>> begin COLLECTED DATA

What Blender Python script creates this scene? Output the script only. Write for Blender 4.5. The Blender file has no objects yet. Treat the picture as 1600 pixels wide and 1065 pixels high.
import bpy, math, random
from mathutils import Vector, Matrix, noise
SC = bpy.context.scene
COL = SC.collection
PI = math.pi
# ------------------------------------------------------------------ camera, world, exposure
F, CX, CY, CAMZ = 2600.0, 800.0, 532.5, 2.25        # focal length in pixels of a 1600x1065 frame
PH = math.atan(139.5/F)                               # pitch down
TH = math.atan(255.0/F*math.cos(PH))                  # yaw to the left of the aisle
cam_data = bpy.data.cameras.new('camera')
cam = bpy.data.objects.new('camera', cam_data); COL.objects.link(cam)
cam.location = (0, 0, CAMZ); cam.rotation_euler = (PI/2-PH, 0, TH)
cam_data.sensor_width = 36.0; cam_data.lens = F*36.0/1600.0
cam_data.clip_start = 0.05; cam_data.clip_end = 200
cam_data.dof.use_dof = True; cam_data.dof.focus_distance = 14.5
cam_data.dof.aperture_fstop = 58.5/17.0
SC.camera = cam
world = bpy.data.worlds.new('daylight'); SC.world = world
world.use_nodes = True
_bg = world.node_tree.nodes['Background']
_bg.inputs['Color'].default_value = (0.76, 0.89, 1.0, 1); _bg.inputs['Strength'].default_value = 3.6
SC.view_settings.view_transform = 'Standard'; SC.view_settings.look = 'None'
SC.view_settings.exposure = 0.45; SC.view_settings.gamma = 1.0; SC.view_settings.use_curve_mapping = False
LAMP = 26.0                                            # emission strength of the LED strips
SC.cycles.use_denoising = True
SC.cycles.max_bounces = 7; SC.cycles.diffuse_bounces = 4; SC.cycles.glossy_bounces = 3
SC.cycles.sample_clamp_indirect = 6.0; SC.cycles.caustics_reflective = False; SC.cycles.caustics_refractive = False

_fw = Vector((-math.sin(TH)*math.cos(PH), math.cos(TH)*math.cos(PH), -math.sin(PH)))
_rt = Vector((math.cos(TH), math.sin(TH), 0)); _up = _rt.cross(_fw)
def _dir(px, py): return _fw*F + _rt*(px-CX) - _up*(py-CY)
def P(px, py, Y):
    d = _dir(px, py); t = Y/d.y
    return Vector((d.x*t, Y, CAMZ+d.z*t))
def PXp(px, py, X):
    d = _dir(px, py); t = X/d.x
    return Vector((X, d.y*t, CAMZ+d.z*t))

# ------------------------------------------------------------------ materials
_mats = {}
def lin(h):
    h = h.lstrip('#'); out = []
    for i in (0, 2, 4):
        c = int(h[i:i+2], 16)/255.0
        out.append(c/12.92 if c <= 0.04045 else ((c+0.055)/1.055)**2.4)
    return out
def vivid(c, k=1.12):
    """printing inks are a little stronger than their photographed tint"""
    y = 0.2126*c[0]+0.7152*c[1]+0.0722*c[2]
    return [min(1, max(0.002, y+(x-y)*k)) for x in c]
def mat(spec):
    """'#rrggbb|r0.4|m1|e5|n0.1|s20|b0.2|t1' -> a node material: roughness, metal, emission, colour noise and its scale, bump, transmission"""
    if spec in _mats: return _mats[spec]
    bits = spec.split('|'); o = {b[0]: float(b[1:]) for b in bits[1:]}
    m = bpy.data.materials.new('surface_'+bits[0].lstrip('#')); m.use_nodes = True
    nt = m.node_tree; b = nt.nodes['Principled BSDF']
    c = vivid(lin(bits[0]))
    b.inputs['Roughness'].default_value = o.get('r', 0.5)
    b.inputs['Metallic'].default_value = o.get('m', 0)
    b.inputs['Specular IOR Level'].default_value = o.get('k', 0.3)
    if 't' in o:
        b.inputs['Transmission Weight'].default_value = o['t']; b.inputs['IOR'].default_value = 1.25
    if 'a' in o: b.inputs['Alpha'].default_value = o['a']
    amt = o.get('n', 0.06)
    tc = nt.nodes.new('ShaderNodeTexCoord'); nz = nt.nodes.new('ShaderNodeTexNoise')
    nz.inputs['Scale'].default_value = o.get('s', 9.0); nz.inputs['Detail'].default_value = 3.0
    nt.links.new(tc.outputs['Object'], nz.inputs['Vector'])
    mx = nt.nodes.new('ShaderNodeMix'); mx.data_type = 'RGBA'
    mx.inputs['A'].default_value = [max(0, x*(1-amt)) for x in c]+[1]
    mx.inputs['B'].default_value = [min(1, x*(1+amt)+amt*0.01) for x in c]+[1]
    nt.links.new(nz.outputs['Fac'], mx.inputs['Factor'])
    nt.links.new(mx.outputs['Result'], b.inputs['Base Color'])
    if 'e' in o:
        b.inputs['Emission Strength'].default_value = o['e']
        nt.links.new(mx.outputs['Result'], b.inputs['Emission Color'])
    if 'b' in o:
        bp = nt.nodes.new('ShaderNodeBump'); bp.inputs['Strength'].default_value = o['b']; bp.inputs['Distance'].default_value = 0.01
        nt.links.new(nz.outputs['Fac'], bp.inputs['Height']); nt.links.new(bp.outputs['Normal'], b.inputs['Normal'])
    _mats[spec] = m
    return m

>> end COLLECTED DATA

TASK DESCRIPTION:
Reprint the data above from the opening line to the line holding "SC.cycles.sample_clamp_indirect = 6.0;", inclusive, and nothing else.

TASK RESULT:
What Blender Python script creates this scene? Output the script only. Write for Blender 4.5. The Blender file has no objects yet. Treat the picture as 1600 pixels wide and 1065 pixels high.
import bpy, math, random
from mathutils import Vector, Matrix, noise
SC = bpy.context.scene
COL = SC.collection
PI = math.pi
# ------------------------------------------------------------------ camera, world, exposure
F, CX, CY, CAMZ = 2600.0, 800.0, 532.5, 2.25        # focal length in pixels of a 1600x1065 frame
PH = math.atan(139.5/F)                               # pitch down
TH = math.atan(255.0/F*math.cos(PH))                  # yaw to the left of the aisle
cam_data = bpy.data.cameras.new('camera')
cam = bpy.data.objects.new('camera', cam_data); COL.objects.link(cam)
cam.location = (0, 0, CAMZ); cam.rotation_euler = (PI/2-PH, 0, TH)
cam_data.sensor_width = 36.0; cam_data.lens = F*36.0/1600.0
cam_data.clip_start = 0.05; cam_data.clip_end = 200
cam_data.dof.use_dof = True; cam_data.dof.focus_distance = 14.5
cam_data.dof.aperture_fstop = 58.5/17.0
SC.camera = cam
world = bpy.data.worlds.new('daylight'); SC.world = world
world.use_nodes = True
_bg = world.node_tree.nodes['Background']
_bg.inputs['Color'].default_value = (0.76, 0.89, 1.0, 1); _bg.inputs['Strength'].default_value = 3.6
SC.view_settings.view_transform = 'Standard'; SC.view_settings.look = 'None'
SC.view_settings.exposure = 0.45; SC.view_settings.gamma = 1.0; SC.view_settings.use_curve_mapping = False
LAMP = 26.0                                            # emission strength of the LED strips
SC.cycles.use_denoising = True
SC.cycles.max_bounces = 7; SC.cycles.diffuse_bounces = 4; SC.cycles.glossy_bounces = 3
SC.cycles.sample_clamp_indirect = 6.0; SC.cycles.caustics_reflective = False; SC.cycles.caustics_refractive = False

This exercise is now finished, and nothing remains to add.